Noch ein Tipp: beim Aufdrehen der Abdeckung muss man aufpassen, dass man dabei nicht aus Versehen noch das Drehrad verstellt. Das ist aber auch das einzige Manko der insgesamt überragenden Ausstattung. Bei dieser winkt einem übrigens das witzige Detail entgegen, dass auf dem Drehrad deutlich der Name des eigentlichen Titels eingeprägt ist. Das ist produktionsbedingt natürlich nachvollziehbar, erzeugt aber bei manchen auch irritierte Blicke.
Das gefällt mir gut: Mit der richtigen Gruppe wird PERFECT MATCH zum Fest – auch, weil das Material so herausragend ist. Natürlich hätte man das Ganze auch wesentlich puristischer umsetzen können. Aber vor allem die opulente Ausstattung trägt doch einiges zum Spielreiz bei. So ist PERFECT MATCH ein Erlebnis und insbesondere das Aufdrehen der Abdeckung kann wahrhaft zelebriert werden. Aber auch das Einstellen des Zeigers ist eine Gaudi, wenn dieser im Brustton der Überzeugung lediglich millimeterweise in die ein oder andere Richtung verschoben wird.

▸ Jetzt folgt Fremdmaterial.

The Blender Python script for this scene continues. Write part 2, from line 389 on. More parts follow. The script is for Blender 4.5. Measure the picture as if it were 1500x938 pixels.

Das Salz in der Suppe sind die einzelnen Begriff-Paare, die meiner Meinung nach sehr gut ausgewählt sind. Da gibt es alltäglische, nerdige und völlig abseitige Paare. Aber immer wieder freut man sich darauf, eine neue Karte zu ziehen und sich von den Begriffen überraschen zu lassen.
Als ein wichtiges Element empfinde ich übrigens den Trendmarker. Mit diesem wird immer auch das gegnerische Team ins Spielgeschehen eingebunden. Auch wenn man eigentlich nicht aktiv ist, macht man sich ebenfalls immer eigene Gedanken zum Hinweis und diskutiert innerlich mit.
Wie schon geschrieben, überzeugt mich auch die kooperative Variante. Insbesondere als 2‑Personen-Spiel mit dem Partner kann PERFECT MATCH überzeugen – auch wenn man danach vielleicht über die eigene Einschätzung der Kochkünste diskutieren muss. Aber genau solche Diskussionen im vertrauten Kreis machen durchaus den Reiz von PERFECT MATCH aus. Natürlich darf man dabei nicht alles zu ernst nehmen. Aber im besten Fall hallt das Spiel noch nach und war dann ein Auftakt für einen spannenden gemeinsamen Abend.
Fazit: An anderer Stelle habe ich schon einmal im Zusammenhang mit PERFECT MATCH den Begriff "Material-Porn" gehört. Allerdings besticht das Spiel nicht nur durch die auffällige Ausstattung, sondern kann auch innere Werte aufweisen – sofern sich eine Gruppe findet, die diese zu schätzen weiß.
Titel | Perfect Match |
Autoren | Alex Hague, Justin Vickers und Wolfgang Warsch |
Grafik-Design | Nan Na Hvass und Sofie Hannibal |
Dauer | 30 Minuten |
Spieleranzahl | 2 bis 12 |
Zielgruppe | aufgeschlossene Familienspieler |
Verlag | Schmidt-Spiele |
Jahr | 2020 |
Ich bedanke mich bei Schmidt Spiele für die Bereitstellung eines Rezensionsexemplars. Ich bin mir sicher, dass durch diese Bereitstellung meine Meinung nicht beeinflusst wurde. Die Besprechung spiegelt meine gemachte Erfahrung wider.